Coastal Conservation In Action
The Digital Coast on-line resource provides examples, geographically displayed, in which data and tools have been applied to conservation issues.

Coastal Conservation Networking Website
This on-line resource provides information and networking opportunities to advance communication and collaboration among coastal conservation groups. The site showcases on-the-ground examples of successful collaborations and also highlights networking venues, funding opportunities, software, trainings, methods, and other resources applicable to conservation.

Coastal and Marine Ecological Classification Standard (CMECS)
CMECS is an ecosystem-oriented, science-based approach for the standard identification, inventorying, and description of coastal and marine habitats and biodiversity, which can be used for intertidal and subtidal benthic zones, the pelagic water column, and large geological structures located within estuarine, coastal, and open ocean systems.

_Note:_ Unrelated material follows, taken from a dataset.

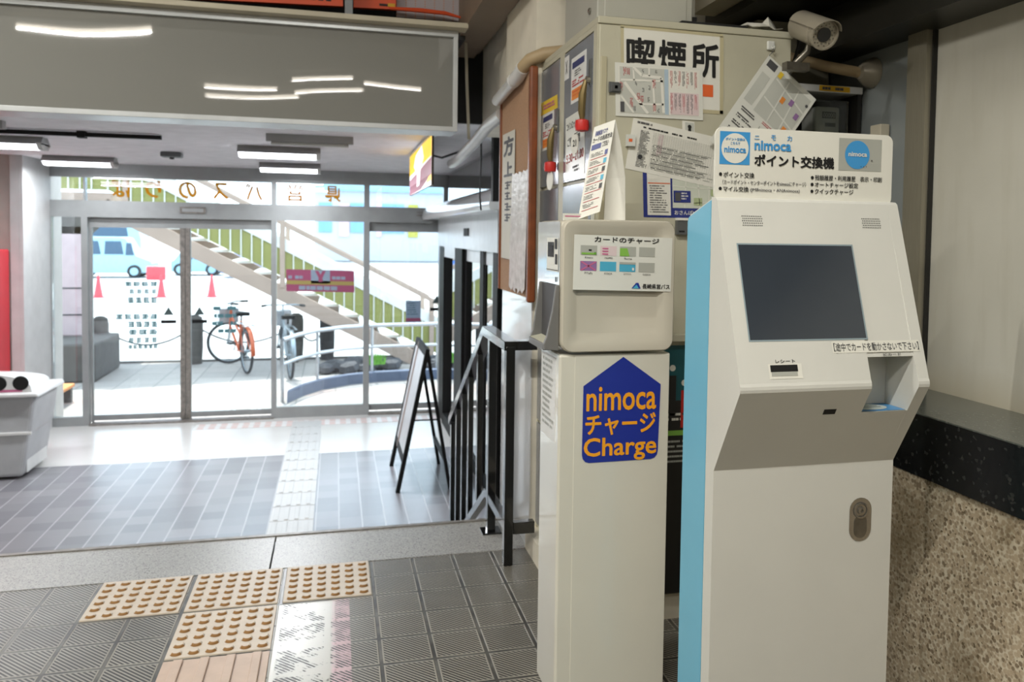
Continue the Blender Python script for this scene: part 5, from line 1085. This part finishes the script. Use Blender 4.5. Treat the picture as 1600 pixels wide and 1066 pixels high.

With the ability to classify and assess coastal and marine habitats in a consistent manner, managers will become more knowledgeable of habitat status and make better prioritization and conservation decisions.

Introduction to Stakeholder Participation
Some of the most challenging decisions in coastal conservation stem from the relationship between people and the environment. The Center provides technical assistance to coastal conservation professionals addressing complex human-based problems. The Introduction to Stakeholder Participation guide was developed to provide information about the use of social science tools and can be used to incorporate social issues into conservation efforts.

Literature Review of the U.S. Northeast Coastal Community: Management of Coastal Ecosystems and Natural Hazards
This literature review focuses on needs in the Northeast region that are associated with ecosystem-based management and resilience to coastal hazards. The review serves as a foundational component of a greater needs assessment effort within the region. The needs assessment will confirm priority regional needs and will outline the services and types of expertise available from the Center and other NOAA programs and offices.